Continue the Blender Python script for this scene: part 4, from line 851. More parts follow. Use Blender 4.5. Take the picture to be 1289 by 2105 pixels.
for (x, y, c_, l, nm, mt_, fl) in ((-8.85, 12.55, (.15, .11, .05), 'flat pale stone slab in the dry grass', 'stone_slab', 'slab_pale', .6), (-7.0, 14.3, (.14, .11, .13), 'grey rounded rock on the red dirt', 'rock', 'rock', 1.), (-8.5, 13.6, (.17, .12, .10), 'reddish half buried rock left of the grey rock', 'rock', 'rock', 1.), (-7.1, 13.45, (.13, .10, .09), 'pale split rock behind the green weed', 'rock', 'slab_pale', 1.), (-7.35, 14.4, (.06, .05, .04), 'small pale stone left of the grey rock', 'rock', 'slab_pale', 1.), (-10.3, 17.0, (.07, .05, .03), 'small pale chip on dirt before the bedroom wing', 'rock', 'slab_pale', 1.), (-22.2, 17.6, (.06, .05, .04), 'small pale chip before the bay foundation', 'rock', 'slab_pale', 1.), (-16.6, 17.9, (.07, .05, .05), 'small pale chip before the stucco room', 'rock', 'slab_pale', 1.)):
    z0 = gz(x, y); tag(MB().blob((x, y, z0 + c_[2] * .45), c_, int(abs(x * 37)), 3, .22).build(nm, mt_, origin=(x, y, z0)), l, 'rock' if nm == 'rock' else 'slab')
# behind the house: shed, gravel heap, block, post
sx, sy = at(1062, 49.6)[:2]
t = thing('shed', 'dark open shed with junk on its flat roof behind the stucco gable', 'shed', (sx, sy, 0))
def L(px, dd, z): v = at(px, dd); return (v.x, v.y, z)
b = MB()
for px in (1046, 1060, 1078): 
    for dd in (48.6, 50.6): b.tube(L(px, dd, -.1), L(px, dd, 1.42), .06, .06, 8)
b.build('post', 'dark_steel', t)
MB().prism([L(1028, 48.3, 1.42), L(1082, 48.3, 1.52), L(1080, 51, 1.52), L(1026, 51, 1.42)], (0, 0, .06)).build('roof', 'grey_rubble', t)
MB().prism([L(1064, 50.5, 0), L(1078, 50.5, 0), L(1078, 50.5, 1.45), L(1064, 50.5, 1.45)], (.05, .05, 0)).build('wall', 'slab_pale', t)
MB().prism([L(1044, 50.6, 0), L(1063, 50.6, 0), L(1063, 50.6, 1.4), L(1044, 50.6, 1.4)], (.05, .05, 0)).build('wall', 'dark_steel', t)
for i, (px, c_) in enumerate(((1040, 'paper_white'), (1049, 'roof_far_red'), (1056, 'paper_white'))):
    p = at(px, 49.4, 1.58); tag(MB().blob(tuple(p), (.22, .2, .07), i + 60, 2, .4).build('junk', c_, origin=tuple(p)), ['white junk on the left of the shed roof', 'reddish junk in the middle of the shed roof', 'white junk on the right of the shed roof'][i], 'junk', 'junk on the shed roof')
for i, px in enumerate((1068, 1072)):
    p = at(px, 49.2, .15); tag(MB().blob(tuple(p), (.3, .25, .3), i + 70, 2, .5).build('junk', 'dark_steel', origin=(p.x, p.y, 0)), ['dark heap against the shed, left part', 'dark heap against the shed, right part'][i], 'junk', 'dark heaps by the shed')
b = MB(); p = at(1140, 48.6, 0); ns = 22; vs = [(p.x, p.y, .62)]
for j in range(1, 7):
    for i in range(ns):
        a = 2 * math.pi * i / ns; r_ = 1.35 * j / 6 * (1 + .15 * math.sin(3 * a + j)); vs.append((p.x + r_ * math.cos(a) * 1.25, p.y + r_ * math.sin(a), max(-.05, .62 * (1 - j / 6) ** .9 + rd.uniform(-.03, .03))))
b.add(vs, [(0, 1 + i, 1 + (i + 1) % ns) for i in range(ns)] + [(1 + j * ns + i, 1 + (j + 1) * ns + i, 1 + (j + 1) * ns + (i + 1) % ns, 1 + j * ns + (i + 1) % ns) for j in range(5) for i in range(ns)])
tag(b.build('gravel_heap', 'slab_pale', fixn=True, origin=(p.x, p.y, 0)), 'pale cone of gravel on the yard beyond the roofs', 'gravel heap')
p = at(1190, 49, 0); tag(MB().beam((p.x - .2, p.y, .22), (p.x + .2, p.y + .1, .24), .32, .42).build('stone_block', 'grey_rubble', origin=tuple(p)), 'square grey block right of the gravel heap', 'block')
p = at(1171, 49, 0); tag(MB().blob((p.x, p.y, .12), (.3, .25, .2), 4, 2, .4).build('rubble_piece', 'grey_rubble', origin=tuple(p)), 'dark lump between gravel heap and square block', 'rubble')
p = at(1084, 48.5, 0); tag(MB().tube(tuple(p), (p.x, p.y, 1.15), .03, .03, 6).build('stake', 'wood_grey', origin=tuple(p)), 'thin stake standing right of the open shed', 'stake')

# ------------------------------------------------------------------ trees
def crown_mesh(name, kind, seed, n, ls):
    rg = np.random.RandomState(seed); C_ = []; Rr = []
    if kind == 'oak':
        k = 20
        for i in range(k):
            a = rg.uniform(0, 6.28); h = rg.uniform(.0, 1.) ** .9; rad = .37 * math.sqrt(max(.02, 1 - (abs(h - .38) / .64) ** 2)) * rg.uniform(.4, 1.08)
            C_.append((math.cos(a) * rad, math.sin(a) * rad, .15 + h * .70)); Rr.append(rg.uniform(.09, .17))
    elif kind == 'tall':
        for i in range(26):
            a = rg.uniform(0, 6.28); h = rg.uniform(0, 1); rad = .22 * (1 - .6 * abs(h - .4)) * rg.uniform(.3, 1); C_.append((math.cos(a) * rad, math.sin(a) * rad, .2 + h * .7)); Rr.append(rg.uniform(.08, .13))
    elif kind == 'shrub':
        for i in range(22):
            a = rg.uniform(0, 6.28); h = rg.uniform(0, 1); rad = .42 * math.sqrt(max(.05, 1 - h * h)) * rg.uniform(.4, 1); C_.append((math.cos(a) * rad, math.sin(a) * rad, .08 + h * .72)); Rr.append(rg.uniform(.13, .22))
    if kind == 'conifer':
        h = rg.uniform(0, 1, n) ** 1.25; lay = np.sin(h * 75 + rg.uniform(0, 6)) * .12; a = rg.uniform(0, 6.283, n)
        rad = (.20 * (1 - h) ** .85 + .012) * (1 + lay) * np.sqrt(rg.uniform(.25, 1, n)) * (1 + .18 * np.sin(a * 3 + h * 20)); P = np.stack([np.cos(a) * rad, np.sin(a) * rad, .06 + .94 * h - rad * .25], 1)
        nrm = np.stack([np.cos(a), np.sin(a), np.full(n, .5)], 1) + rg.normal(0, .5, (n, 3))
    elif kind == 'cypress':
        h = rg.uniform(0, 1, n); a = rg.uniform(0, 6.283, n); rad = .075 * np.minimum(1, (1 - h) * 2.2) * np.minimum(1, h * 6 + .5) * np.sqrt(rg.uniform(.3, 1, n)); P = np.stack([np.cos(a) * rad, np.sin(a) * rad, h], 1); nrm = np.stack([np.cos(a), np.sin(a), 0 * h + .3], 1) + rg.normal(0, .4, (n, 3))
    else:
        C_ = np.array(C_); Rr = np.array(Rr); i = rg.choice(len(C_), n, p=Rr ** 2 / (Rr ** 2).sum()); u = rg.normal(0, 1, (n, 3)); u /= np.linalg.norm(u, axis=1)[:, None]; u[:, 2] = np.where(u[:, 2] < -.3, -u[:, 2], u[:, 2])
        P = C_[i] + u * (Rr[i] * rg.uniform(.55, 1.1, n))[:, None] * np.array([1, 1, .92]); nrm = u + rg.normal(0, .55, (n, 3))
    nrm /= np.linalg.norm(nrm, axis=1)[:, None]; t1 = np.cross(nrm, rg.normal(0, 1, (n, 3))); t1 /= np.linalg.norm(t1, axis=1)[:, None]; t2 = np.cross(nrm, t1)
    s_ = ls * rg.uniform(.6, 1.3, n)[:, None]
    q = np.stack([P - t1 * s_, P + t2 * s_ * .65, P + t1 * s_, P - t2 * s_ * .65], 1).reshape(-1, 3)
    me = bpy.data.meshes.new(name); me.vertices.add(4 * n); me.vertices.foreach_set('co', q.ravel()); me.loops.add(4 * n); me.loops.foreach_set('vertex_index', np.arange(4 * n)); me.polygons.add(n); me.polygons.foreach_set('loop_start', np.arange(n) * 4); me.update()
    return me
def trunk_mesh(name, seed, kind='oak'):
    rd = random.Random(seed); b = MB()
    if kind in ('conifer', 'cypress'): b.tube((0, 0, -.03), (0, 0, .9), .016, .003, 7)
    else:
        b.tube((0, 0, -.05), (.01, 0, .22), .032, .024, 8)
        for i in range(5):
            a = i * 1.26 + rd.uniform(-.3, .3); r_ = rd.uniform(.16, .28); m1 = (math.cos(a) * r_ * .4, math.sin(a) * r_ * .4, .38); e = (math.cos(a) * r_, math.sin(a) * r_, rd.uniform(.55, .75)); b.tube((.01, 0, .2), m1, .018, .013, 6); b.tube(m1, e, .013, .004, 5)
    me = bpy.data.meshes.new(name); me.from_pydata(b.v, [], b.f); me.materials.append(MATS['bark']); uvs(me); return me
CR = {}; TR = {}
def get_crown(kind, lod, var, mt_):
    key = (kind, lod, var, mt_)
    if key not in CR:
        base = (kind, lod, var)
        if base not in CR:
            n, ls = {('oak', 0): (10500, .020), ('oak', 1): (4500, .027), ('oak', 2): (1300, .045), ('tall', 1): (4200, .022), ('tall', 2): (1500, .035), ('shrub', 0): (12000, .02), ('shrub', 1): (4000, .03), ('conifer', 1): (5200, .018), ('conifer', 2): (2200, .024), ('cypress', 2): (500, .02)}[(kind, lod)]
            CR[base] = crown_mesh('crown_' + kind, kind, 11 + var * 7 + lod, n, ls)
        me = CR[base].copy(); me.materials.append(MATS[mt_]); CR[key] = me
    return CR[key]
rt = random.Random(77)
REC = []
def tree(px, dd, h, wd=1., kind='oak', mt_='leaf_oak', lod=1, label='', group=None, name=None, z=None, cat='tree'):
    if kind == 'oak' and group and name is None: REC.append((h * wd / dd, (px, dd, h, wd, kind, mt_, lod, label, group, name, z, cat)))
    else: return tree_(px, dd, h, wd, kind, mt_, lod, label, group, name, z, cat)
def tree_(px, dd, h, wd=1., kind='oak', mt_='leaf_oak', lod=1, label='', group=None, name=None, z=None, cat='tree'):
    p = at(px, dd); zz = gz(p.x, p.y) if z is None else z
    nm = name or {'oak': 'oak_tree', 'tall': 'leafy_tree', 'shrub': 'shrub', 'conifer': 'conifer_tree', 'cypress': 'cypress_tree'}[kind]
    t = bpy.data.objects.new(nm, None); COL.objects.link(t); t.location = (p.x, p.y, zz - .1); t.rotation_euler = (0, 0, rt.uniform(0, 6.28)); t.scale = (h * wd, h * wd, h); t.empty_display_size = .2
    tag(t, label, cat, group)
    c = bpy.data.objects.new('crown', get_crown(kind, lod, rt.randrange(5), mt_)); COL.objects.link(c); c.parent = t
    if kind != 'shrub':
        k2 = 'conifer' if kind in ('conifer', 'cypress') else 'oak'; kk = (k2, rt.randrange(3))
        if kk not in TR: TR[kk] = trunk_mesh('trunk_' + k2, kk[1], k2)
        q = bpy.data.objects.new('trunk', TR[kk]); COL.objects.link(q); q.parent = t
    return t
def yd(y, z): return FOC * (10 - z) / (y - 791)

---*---

* [Exercise objective]: Which lines hold the string "part"? Copy all of them from the data above.

* [Solution to this exercise]:
Continue the Blender Python script for this scene: part 4, from line 851. More parts follow. Use Blender 4.5. Take the picture to be 1289 by 2105 pixels.
    p = at(px, 49.2, .15); tag(MB().blob(tuple(p), (.3, .25, .3), i + 70, 2, .5).build('junk', 'dark_steel', origin=(p.x, p.y, 0)), ['dark heap against the shed, left part', 'dark heap against the shed, right part'][i], 'junk', 'dark heaps by the shed')